What you are asked to do: Please transcribe the listing below in full and word for word, without its pictures.
---------- Recorded data
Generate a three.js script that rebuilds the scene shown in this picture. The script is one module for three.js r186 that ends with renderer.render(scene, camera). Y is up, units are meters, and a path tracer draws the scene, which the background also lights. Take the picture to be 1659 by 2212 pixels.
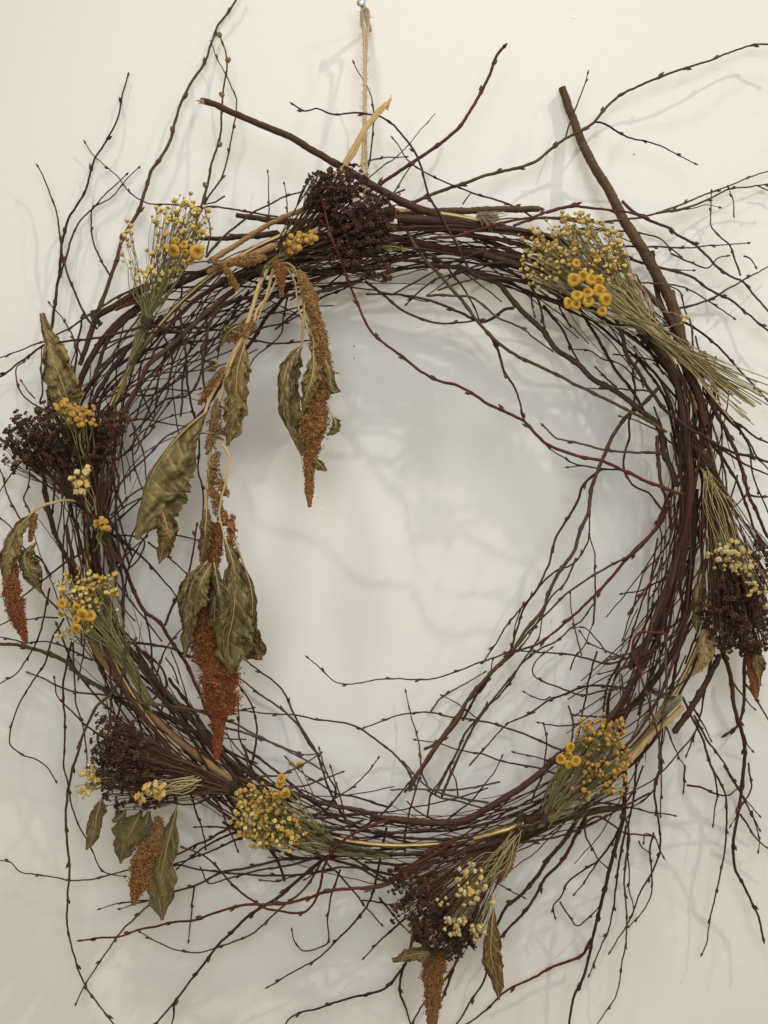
import * as THREE from 'three';
import { mergeGeometries } from 'three/addons/utils/BufferGeometryUtils.js';
import { RectAreaLightUniformsLib } from 'three/addons/lights/RectAreaLightUniformsLib.js';
import { ImprovedNoise } from 'three/addons/math/ImprovedNoise.js';

// ---------------------------------------------------------------- camera, lamps, exposure
const S = 0.00046;                  // metres on the wall per drawing unit (the drawing is 1659 x 2212 units)
const D = 0.95, EYE = 1.5;          // camera distance from the wall, height of the lens
const scene = new THREE.Scene();
const camera = new THREE.PerspectiveCamera(2 * Math.atan(1106 * S / D) * 180 / Math.PI, 0.75, 0.02, 30);
camera.position.set(0, EYE, D);
camera.lookAt(0, EYE, 0);
const renderer = new THREE.WebGLRenderer({ antialias: true });
renderer.toneMapping = THREE.LinearToneMapping;
renderer.toneMappingExposure = 1.34;
renderer.shadowMap.enabled = true;
RectAreaLightUniformsLib.init();

scene.background = new THREE.Color().setRGB(0.255, 0.222, 0.16);   // the evenly lit room in front of the wall
function lamp(x, y, z, cd, size) {
  const l = new THREE.SpotLight(new THREE.Color().setRGB(1.0, 0.95, 0.85), cd, 0, 0.31, 1, 2);
  l.position.set(x, y, z); l.target.position.set(0.0, 1.33, 0);
  l.castShadow = true; l.shadow.radius = size; l.shadow.mapSize.set(2048, 2048); l.shadow.bias = -0.0005;
  scene.add(l, l.target);
}
lamp(-0.55, 4.0, 1.25, 4.8, 8);      // three small ceiling lamps, high up in front of the wall
lamp(1.55, 3.9, 1.30, 6.9, 1.8);
lamp(2.9, 3.5, 1.5, 3.1, 3);

const daylight = new THREE.RectAreaLight(new THREE.Color().setRGB(0.94, 0.98, 1.05), 3.2, 1.1, 0.9);   // a window across the room
daylight.position.set(0.1, 2.0, 1.6); daylight.lookAt(0, 1.45, 0); scene.add(daylight);

// ---------------------------------------------------------------- helpers
const rng = (seed) => () => { seed = (seed + 0x6d2b79f5) | 0; let t = Math.imul(seed ^ (seed >>> 15), 1 | seed); t = (t + Math.imul(t ^ (t >>> 7), 61 | t)) ^ t; return ((t ^ (t >>> 14)) >>> 0) / 4294967296; };
const noiser = new ImprovedNoise();
const N3 = (x, y, z) => noiser.noise(x, y, z);
const { clamp, lerp, smoothstep } = THREE.MathUtils;
const V = (x, y, z) => new THREE.Vector3(x, y, z);
// a point whose sight line meets the wall at (x, y) of the drawing, z units in front of the wall
const at = (x, y, z = 0) => { const k = 1 - z * S / D; return V((x - 829.5) * S * k, EYE + (1106 - y) * S * k, z * S); };
const used = {};
function numbered(n) { const k = used[n] = (used[n] ?? -1) + 1; return k ? n + '_' + String(k).padStart(3, '0') : n; }
function thing(name, label, category, pos, group) {
  const o = new THREE.Group(); o.name = numbered(name); o.position.copy(pos); scene.add(o);
  o.userData = { label, category }; if (group) o.userData.group = group;
  return o;
}
function root(o) { while (o.parent && o.parent !== scene) o = o.parent; return o; }
function part(name, geo, material, parent) {          // geometry given in world coordinates, parent a thing or part at its root's base
  const base = root(parent).position;
  geo.translate(-base.x, -base.y, -base.z);
  const m = new THREE.Mesh(geo, material); m.name = name; m.castShadow = m.receiveShadow = true; parent.add(m); return m;
}
function stuff(m) { m.userData.kind = 'stuff'; return m; }
function piece(name, geo, material, parent, pos, quat, scale) {   // shared geometry placed at a world position
  const m = new THREE.Mesh(geo, material); m.name = name; m.position.copy(pos).sub(root(parent).position);
  if (quat) m.quaternion.copy(quat);
  if (scale) m.scale.copy(scale);
  m.castShadow = m.receiveShadow = true; parent.add(m); return m;
}
const UPV = V(0, 1, 0);
const aim = (dir) => new THREE.Quaternion().setFromUnitVectors(UPV, dir.clone().normalize());
const rgb = (r, g, b) => new THREE.Color().setRGB(r, g, b);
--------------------
Written answer:
Generate a three.js script that rebuilds the scene shown in this picture. The script is one module for three.js r186 that ends with renderer.render(scene, camera). Y is up, units are meters, and a path tracer draws the scene, which the background also lights. Take the picture to be 1659 by 2212 pixels.
import * as THREE from 'three';
import { mergeGeometries } from 'three/addons/utils/BufferGeometryUtils.js';
import { RectAreaLightUniformsLib } from 'three/addons/lights/RectAreaLightUniformsLib.js';
import { ImprovedNoise } from 'three/addons/math/ImprovedNoise.js';

// ---------------------------------------------------------------- camera, lamps, exposure
const S = 0.00046;                  // metres on the wall per drawing unit (the drawing is 1659 x 2212 units)
const D = 0.95, EYE = 1.5;          // camera distance from the wall, height of the lens
const scene = new THREE.Scene();
const camera = new THREE.PerspectiveCamera(2 * Math.atan(1106 * S / D) * 180 / Math.PI, 0.75, 0.02, 30);
camera.position.set(0, EYE, D);
camera.lookAt(0, EYE, 0);
const renderer = new THREE.WebGLRenderer({ antialias: true });
renderer.toneMapping = THREE.LinearToneMapping;
renderer.toneMappingExposure = 1.34;
renderer.shadowMap.enabled = true;
RectAreaLightUniformsLib.init();

scene.background = new THREE.Color().setRGB(0.255, 0.222, 0.16);   // the evenly lit room in front of the wall
function lamp(x, y, z, cd, size) {
  const l = new THREE.SpotLight(new THREE.Color().setRGB(1.0, 0.95, 0.85), cd, 0, 0.31, 1, 2);
  l.position.set(x, y, z); l.target.position.set(0.0, 1.33, 0);
  l.castShadow = true; l.shadow.radius = size; l.shadow.mapSize.set(2048, 2048); l.shadow.bias = -0.0005;
  scene.add(l, l.target);
}
lamp(-0.55, 4.0, 1.25, 4.8, 8);      // three small ceiling lamps, high up in front of the wall
lamp(1.55, 3.9, 1.30, 6.9, 1.8);
lamp(2.9, 3.5, 1.5, 3.1, 3);

const daylight = new THREE.RectAreaLight(new THREE.Color().setRGB(0.94, 0.98, 1.05), 3.2, 1.1, 0.9);   // a window across the room
daylight.position.set(0.1, 2.0, 1.6); daylight.lookAt(0, 1.45, 0); scene.add(daylight);

// ---------------------------------------------------------------- helpers
const rng = (seed) => () => { seed = (seed + 0x6d2b79f5) | 0; let t = Math.imul(seed ^ (seed >>> 15), 1 | seed); t = (t + Math.imul(t ^ (t >>> 7), 61 | t)) ^ t; return ((t ^ (t >>> 14)) >>> 0) / 4294967296; };
const noiser = new ImprovedNoise();
const N3 = (x, y, z) => noiser.noise(x, y, z);
const { clamp, lerp, smoothstep } = THREE.MathUtils;
const V = (x, y, z) => new THREE.Vector3(x, y, z);
// a point whose sight line meets the wall at (x, y) of the drawing, z units in front of the wall
const at = (x, y, z = 0) => { const k = 1 - z * S / D; return V((x - 829.5) * S * k, EYE + (1106 - y) * S * k, z * S); };
const used = {};
function numbered(n) { const k = used[n] = (used[n] ?? -1) + 1; return k ? n + '_' + String(k).padStart(3, '0') : n; }
function thing(name, label, category, pos, group) {
  const o = new THREE.Group(); o.name = numbered(name); o.position.copy(pos); scene.add(o);
  o.userData = { label, category }; if (group) o.userData.group = group;
  return o;
}
function root(o) { while (o.parent && o.parent !== scene) o = o.parent; return o; }
function part(name, geo, material, parent) {          // geometry given in world coordinates, parent a thing or part at its root's base
  const base = root(parent).position;
  geo.translate(-base.x, -base.y, -base.z);
  const m = new THREE.Mesh(geo, material); m.name = name; m.castShadow = m.receiveShadow = true; parent.add(m); return m;
}
function stuff(m) { m.userData.kind = 'stuff'; return m; }
function piece(name, geo, material, parent, pos, quat, scale) {   // shared geometry placed at a world position
  const m = new THREE.Mesh(geo, material); m.name = name; m.position.copy(pos).sub(root(parent).position);
  if (quat) m.quaternion.copy(quat);
  if (scale) m.scale.copy(scale);
  m.castShadow = m.receiveShadow = true; parent.add(m); return m;
}
const UPV = V(0, 1, 0);
const aim = (dir) => new THREE.Quaternion().setFromUnitVectors(UPV, dir.clone().normalize());
const rgb = (r, g, b) => new THREE.Color().setRGB(r, g, b);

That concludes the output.